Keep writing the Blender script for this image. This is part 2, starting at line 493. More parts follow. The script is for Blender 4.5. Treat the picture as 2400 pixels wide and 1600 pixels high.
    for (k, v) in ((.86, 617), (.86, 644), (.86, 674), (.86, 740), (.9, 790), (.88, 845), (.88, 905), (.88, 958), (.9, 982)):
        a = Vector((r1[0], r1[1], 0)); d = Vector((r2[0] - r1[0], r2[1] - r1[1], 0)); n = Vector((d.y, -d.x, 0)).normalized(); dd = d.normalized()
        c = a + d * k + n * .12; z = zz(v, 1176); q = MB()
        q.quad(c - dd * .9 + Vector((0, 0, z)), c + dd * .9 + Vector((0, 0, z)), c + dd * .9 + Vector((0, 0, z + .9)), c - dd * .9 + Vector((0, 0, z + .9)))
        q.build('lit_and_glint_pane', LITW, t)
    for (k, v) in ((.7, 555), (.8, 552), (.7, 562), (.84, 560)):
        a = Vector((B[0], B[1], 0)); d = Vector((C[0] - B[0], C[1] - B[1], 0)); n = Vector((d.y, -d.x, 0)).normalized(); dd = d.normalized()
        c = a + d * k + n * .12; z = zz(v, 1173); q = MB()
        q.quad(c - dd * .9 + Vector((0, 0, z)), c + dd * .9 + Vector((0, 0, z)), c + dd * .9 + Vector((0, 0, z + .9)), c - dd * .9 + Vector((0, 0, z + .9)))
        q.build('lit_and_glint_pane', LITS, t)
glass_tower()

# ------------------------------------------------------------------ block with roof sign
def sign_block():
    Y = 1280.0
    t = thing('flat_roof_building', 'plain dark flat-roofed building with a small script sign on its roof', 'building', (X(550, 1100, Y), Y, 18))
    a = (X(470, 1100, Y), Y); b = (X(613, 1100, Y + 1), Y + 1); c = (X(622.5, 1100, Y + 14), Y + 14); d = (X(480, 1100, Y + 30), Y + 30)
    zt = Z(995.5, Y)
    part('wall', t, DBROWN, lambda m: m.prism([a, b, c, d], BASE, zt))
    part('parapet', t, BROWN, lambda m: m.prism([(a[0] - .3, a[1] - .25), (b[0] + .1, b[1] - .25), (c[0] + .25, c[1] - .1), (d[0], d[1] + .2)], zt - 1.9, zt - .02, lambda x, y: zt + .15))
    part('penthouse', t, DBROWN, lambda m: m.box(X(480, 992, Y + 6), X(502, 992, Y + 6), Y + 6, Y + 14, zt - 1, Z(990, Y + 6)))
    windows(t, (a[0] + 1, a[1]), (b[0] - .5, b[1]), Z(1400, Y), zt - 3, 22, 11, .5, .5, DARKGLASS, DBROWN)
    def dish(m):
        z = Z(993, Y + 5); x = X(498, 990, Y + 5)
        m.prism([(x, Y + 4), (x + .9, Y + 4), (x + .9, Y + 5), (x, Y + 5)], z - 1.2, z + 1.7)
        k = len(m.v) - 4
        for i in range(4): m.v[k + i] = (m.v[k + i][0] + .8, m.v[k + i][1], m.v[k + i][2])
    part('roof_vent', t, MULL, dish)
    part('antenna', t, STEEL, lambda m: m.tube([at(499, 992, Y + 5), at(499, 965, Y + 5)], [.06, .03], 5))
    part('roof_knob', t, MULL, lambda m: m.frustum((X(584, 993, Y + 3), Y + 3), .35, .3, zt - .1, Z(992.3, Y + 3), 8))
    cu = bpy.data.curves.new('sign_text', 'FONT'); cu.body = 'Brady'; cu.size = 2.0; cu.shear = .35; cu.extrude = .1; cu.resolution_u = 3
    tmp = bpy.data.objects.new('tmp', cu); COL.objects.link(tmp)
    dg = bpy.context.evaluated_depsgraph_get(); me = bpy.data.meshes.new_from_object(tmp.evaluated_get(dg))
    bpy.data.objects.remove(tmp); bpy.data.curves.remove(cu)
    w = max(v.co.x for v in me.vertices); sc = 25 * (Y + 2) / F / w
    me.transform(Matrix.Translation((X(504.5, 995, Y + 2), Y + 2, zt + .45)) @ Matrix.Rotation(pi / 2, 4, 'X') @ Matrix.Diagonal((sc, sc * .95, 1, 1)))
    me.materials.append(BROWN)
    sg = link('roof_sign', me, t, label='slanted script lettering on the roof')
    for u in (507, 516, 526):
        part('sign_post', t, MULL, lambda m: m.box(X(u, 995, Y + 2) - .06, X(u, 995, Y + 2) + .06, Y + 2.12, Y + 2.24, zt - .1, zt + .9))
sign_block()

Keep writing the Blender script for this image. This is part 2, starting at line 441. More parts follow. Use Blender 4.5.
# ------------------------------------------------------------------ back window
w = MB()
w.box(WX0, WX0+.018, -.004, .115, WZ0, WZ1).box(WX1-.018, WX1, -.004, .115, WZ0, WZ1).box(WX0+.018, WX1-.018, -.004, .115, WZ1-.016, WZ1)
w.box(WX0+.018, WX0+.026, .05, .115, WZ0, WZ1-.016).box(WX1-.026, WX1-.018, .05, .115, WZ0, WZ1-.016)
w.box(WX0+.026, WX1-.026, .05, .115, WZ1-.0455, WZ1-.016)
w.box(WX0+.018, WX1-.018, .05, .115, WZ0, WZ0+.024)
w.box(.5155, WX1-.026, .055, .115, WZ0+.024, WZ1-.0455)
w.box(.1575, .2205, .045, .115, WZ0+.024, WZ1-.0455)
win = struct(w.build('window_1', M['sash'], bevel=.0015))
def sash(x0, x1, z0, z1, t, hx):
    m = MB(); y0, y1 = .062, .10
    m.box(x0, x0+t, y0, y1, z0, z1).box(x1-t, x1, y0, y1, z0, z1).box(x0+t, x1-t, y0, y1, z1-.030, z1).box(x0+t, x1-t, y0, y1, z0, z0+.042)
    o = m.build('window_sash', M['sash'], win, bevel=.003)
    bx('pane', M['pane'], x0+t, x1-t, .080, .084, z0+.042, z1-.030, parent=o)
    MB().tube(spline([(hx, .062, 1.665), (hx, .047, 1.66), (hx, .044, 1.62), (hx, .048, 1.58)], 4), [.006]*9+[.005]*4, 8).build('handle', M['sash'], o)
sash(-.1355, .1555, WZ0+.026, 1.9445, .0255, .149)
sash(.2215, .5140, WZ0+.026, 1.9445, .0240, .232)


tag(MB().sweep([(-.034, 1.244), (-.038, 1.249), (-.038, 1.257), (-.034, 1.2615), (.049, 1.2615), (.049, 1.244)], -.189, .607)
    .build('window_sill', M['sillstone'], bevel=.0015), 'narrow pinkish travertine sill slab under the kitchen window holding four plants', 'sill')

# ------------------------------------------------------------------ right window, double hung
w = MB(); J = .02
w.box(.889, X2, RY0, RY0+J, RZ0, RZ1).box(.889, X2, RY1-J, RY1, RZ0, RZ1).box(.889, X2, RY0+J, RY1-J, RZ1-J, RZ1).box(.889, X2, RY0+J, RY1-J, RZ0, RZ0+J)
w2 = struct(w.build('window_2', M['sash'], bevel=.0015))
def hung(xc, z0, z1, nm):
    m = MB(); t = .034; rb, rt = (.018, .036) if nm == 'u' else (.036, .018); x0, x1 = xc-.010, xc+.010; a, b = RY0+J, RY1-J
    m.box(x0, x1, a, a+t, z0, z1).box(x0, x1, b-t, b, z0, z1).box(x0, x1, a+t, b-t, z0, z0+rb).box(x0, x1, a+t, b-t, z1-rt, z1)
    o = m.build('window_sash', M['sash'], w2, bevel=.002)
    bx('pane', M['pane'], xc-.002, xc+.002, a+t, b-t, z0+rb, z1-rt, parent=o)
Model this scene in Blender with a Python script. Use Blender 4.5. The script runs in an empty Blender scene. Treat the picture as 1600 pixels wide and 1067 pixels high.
* * *
[Exercise task] Locate the string "with" in the listing above and copy every line where it occurs.

[Reply]
# ------------------------------------------------------------------ block with roof sign
    t = thing('flat_roof_building', 'plain dark flat-roofed building with a small script sign on its roof', 'building', (X(550, 1100, Y), Y, 18))
Model this scene in Blender with a Python script. Use Blender 4.5. The script runs in an empty Blender scene. Treat the picture as 1600 pixels wide and 1067 pixels high.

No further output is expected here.